For starters “our side” lost. Secondly, no-one likes a smart arse.

Thirdly, despite our earlier start on many thorny issues, Scotland hasn’t exactly cleaned up.

We axed the right to buy but still have a housing emergency.

We changed sentencing guidelines but still have overflowing jails.

We kept Scottish Water in public hands but still have sewage flowing into rivers.

We have free university tuition yet also a class-based attainment gap.

We have free prescriptions but also big waiting lists and an ageing population with chronic health problems.

In some ways Scotland is further along the rocky road to policy innovation. In other ways, implementation has been inept. In yet others, we’ve already reached the limits of devolution.

So, of course it would be tempting to sit back and let Labour come off the rails.
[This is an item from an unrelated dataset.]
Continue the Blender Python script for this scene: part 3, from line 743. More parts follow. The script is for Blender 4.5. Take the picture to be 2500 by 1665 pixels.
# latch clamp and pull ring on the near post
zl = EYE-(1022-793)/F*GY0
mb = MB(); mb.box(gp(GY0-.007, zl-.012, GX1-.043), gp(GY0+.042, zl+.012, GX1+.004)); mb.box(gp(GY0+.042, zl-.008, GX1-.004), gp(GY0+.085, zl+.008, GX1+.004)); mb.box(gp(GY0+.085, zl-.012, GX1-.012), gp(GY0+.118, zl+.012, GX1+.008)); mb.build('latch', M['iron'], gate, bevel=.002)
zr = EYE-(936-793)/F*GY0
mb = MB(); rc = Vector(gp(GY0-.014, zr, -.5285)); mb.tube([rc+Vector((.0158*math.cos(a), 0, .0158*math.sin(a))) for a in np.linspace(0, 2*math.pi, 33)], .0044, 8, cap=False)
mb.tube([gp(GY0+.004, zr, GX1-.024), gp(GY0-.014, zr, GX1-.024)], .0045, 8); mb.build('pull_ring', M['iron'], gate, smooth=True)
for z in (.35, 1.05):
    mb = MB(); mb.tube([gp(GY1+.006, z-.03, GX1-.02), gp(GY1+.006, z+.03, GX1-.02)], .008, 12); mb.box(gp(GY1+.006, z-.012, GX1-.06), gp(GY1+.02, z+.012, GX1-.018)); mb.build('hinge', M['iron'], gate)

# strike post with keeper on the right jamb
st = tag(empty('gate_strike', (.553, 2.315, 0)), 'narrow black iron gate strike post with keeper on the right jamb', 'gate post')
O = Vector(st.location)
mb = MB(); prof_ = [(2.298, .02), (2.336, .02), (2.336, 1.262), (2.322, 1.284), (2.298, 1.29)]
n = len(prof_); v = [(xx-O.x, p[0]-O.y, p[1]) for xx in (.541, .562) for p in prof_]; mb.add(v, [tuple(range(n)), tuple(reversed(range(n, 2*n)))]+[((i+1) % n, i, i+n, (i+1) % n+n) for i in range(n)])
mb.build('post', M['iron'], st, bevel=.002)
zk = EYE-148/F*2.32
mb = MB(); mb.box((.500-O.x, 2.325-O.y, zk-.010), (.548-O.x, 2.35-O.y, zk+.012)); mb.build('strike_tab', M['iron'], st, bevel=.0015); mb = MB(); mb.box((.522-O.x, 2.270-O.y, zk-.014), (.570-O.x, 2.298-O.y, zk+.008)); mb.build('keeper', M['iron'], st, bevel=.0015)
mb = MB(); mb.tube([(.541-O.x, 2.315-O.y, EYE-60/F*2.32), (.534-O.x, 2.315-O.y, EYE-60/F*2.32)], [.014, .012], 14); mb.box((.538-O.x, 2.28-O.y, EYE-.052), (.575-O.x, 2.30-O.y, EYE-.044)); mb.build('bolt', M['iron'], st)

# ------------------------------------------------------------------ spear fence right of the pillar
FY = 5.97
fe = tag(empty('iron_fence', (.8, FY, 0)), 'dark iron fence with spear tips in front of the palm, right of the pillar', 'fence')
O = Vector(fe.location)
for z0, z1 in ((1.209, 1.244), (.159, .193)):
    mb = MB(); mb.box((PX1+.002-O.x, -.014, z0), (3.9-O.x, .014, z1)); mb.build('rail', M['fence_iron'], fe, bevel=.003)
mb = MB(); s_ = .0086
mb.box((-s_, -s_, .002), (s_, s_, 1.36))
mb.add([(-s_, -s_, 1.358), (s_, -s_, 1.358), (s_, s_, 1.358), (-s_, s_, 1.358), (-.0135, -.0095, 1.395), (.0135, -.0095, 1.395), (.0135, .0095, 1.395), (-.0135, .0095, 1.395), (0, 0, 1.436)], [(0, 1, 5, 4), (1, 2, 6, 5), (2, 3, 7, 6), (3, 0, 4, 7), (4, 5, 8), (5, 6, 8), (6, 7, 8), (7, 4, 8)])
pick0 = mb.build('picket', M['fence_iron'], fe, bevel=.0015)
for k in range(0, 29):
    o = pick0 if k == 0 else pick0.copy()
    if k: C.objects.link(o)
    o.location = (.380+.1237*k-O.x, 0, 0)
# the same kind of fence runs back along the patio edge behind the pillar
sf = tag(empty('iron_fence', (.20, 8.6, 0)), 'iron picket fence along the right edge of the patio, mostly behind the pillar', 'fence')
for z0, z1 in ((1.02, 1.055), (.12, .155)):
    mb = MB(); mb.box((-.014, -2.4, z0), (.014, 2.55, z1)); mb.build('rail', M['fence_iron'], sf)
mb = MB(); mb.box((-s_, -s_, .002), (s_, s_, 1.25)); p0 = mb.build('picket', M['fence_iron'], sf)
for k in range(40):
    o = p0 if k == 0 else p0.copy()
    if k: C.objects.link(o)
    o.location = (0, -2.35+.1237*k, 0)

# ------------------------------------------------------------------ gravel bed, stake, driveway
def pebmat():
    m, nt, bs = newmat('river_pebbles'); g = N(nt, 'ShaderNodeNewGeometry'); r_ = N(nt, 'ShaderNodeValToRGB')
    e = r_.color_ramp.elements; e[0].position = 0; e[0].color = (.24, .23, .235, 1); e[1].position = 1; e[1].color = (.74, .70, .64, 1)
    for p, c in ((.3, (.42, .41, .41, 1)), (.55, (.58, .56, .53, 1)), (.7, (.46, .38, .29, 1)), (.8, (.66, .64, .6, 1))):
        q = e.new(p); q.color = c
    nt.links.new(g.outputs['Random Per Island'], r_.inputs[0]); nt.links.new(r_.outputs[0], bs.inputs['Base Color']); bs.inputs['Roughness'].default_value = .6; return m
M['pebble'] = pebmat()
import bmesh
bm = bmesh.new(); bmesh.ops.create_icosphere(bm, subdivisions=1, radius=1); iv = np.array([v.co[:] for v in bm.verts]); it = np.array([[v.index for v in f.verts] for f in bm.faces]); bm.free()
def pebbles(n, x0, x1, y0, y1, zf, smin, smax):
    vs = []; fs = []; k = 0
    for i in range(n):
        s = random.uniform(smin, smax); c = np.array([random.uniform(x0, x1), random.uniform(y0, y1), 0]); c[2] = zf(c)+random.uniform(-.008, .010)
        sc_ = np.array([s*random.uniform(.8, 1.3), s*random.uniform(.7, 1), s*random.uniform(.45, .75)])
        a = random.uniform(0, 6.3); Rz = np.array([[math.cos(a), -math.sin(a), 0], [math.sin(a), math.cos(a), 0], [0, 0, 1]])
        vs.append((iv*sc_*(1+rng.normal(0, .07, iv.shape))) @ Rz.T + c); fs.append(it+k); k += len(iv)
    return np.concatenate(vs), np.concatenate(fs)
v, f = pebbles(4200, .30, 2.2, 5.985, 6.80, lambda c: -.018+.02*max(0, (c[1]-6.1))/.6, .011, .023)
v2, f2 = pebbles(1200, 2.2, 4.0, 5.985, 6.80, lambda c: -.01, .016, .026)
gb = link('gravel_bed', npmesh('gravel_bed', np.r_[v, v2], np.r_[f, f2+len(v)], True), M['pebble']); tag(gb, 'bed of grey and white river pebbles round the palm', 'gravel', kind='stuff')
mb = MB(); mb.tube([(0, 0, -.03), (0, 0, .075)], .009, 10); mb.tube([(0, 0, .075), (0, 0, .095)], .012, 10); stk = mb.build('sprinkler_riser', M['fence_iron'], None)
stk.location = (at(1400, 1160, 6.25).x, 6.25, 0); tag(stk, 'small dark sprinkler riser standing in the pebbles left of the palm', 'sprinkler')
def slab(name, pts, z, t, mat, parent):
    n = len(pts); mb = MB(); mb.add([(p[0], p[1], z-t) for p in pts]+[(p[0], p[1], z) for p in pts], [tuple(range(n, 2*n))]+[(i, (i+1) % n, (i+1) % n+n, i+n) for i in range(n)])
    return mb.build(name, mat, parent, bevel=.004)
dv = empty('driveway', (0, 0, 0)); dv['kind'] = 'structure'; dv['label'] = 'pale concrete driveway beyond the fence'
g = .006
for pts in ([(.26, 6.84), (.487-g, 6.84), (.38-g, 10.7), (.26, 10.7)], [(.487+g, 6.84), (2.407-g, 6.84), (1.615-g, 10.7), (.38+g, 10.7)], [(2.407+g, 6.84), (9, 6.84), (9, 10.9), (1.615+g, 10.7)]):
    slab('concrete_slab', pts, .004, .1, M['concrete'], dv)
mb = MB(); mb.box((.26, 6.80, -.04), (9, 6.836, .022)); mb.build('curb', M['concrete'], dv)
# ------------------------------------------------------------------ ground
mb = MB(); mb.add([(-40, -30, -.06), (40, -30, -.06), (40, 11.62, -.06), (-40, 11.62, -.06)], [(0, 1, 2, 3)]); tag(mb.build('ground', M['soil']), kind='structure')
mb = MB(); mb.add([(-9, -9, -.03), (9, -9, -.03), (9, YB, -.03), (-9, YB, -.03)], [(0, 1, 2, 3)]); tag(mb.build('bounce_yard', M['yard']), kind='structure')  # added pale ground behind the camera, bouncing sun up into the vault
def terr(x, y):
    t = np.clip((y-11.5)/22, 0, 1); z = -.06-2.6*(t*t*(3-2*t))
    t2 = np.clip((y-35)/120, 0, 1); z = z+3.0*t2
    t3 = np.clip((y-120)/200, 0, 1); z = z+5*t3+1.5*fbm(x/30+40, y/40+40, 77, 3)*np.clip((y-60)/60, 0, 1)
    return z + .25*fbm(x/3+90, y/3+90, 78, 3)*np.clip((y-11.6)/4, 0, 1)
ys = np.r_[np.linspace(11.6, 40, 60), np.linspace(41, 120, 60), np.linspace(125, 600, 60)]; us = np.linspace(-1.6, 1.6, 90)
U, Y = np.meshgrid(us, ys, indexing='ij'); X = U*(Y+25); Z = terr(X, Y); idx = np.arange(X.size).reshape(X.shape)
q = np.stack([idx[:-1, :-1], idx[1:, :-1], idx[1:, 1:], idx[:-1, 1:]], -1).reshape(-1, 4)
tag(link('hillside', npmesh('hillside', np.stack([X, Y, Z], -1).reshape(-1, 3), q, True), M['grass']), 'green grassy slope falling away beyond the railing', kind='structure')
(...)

Sarwar and Starmer promised Scotland would be “at the heart of a Labour government”, but only Ian Murray and Douglas Alexander have become ministers.

It’s not clear if Scottish council leaders will attend metro mayor gigs or if our FM will be given equal status to Andy Burnham. New Scottish Secretary Ian Murray suggests GB Energy could force new nuclear power plants on Scotland.

There is already friction aplenty.

And an underwhelming feeling about Labour’s big wows. But that doesn’t alter the reality.

The Scottish Government needs new faces, new advisers, new ideas, new policies, new energy, new openness to outside expertise and above all a new sense of urgency.

A very tall order.

But this side of a dreadful election, that’s the size of it.